--- start of Exercise material ---
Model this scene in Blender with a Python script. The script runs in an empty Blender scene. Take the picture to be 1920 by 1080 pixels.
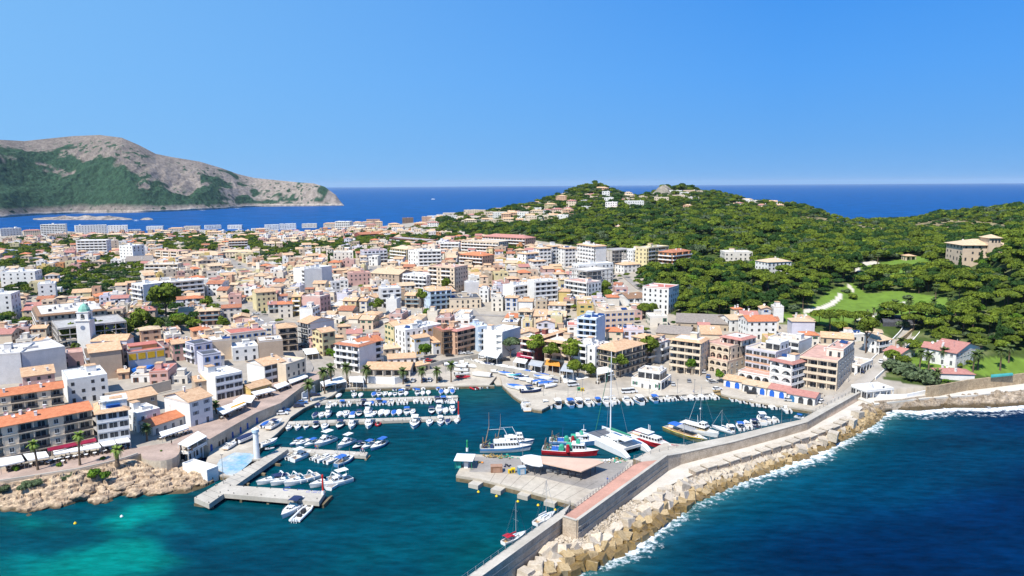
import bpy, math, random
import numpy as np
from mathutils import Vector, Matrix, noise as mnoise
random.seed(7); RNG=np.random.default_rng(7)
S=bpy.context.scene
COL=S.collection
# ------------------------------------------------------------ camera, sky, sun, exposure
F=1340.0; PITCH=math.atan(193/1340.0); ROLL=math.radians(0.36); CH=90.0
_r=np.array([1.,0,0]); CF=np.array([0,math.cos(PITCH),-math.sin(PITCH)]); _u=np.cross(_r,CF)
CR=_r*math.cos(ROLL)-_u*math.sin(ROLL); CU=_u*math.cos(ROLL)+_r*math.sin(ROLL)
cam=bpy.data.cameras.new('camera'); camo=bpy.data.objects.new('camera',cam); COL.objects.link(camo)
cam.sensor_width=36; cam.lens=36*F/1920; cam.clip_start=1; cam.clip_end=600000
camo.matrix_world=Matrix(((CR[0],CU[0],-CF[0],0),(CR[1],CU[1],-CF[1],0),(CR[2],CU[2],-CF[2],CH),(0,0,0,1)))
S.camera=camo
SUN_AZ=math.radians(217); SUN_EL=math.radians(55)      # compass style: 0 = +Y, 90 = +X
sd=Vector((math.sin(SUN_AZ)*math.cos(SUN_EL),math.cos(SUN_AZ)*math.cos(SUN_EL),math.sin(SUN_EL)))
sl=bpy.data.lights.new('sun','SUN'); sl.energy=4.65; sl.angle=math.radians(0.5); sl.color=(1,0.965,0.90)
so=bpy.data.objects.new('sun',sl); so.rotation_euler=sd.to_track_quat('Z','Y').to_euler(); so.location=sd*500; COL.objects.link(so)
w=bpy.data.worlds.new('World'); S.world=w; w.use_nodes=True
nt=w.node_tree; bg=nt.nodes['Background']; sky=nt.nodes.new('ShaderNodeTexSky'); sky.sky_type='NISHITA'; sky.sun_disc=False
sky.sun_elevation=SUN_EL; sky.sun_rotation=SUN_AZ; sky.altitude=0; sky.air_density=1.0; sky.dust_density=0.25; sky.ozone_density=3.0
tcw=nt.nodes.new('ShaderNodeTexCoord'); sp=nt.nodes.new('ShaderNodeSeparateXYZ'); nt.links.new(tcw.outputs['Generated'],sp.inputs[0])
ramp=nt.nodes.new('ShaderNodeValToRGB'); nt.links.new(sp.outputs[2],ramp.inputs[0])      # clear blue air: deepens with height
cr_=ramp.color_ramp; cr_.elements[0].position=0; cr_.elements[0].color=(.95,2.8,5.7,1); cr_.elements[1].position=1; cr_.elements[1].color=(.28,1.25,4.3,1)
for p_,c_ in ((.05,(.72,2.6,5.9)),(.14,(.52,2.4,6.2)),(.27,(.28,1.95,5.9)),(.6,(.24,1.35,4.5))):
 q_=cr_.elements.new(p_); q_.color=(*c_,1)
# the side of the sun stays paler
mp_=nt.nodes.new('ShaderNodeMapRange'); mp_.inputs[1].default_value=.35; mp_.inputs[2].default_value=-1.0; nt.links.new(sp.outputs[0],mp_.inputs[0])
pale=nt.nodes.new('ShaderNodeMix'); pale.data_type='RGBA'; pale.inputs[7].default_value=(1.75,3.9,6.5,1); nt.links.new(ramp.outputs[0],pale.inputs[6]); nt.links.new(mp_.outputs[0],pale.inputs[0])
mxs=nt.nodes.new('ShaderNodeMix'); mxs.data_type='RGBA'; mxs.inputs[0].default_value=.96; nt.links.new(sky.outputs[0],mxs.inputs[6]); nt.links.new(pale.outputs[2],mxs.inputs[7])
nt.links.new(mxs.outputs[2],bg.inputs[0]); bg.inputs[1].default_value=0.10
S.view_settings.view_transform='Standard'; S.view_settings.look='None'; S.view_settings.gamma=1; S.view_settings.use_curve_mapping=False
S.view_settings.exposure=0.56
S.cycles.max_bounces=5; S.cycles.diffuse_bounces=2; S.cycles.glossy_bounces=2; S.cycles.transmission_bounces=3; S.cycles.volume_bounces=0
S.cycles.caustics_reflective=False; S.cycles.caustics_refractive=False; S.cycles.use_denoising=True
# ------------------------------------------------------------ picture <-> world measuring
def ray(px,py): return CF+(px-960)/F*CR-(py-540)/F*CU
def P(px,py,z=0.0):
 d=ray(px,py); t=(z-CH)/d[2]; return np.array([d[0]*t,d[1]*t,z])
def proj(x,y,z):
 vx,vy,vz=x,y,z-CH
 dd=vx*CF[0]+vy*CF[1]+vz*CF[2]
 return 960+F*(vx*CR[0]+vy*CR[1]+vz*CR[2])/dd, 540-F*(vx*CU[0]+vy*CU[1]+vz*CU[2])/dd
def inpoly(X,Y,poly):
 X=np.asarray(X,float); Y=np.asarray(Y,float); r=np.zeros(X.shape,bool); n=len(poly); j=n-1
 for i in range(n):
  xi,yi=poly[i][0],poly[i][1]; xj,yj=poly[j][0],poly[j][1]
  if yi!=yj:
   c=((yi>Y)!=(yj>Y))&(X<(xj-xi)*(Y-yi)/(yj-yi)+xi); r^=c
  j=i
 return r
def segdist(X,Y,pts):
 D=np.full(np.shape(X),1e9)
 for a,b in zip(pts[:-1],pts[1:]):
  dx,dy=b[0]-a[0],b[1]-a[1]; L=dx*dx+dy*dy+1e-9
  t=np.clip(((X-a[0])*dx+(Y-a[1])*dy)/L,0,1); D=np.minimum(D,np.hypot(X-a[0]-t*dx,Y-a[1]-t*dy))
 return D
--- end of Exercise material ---
--- start of Exercise material ---
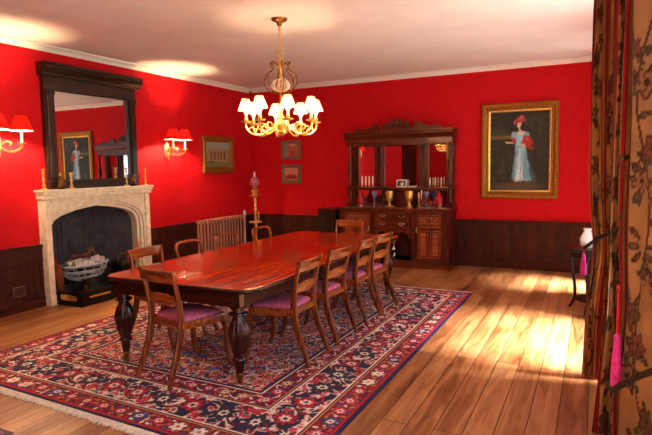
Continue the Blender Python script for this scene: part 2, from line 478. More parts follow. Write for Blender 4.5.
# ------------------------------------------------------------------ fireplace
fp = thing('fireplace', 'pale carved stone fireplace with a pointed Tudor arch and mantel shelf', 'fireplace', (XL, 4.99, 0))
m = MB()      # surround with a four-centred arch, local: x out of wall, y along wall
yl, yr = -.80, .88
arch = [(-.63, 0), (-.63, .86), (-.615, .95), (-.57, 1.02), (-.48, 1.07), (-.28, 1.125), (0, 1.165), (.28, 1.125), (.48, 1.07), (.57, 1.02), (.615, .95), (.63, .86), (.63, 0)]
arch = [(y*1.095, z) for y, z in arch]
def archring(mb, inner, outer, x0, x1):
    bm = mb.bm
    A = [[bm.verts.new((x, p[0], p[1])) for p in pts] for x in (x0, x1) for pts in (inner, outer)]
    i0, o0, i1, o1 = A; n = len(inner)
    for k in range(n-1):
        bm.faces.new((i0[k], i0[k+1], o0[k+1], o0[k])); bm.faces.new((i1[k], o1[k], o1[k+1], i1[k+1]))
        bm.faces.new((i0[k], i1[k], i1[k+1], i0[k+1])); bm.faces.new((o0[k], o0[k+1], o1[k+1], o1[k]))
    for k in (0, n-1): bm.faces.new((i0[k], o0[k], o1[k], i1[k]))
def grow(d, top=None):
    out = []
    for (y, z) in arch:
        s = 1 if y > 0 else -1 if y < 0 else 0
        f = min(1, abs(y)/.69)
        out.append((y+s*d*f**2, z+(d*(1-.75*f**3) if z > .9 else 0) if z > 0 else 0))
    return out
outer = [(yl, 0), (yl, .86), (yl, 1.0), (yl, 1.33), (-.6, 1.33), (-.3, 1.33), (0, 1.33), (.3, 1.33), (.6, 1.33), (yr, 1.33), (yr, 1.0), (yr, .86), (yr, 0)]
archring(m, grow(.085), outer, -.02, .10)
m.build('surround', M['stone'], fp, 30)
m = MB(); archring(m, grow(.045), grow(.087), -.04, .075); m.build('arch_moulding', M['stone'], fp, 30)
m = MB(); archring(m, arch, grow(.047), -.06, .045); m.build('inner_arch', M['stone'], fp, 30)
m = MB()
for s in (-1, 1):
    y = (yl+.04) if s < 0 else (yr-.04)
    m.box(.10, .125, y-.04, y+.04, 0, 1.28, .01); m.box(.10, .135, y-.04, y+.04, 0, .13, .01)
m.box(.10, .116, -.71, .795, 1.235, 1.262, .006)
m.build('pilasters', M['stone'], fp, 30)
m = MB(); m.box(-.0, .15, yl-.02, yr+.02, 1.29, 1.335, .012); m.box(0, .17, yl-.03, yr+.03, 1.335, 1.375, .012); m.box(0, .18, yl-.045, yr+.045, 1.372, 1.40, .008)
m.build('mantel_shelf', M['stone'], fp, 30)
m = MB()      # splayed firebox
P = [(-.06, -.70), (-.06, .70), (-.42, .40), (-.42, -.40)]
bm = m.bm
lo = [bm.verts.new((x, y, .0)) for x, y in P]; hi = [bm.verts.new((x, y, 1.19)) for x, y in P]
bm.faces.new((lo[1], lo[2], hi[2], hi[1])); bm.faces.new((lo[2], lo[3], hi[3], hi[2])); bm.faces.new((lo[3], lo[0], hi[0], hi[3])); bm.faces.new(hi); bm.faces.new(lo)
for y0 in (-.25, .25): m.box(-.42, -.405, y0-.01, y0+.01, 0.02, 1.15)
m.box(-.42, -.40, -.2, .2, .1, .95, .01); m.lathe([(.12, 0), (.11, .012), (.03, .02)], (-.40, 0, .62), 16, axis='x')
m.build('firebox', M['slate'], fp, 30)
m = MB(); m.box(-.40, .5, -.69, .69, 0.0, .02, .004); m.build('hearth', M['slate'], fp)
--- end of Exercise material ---
### Given instruction
Find every line above that contains the word "script", and return each one.

### Task solution
Model this scene in Blender with a Python script. The script runs in an empty Blender scene. Take the picture to be 1920 by 1080 pixels.
Continue the Blender Python script for this scene: part 2, from line 478. More parts follow. Write for Blender 4.5.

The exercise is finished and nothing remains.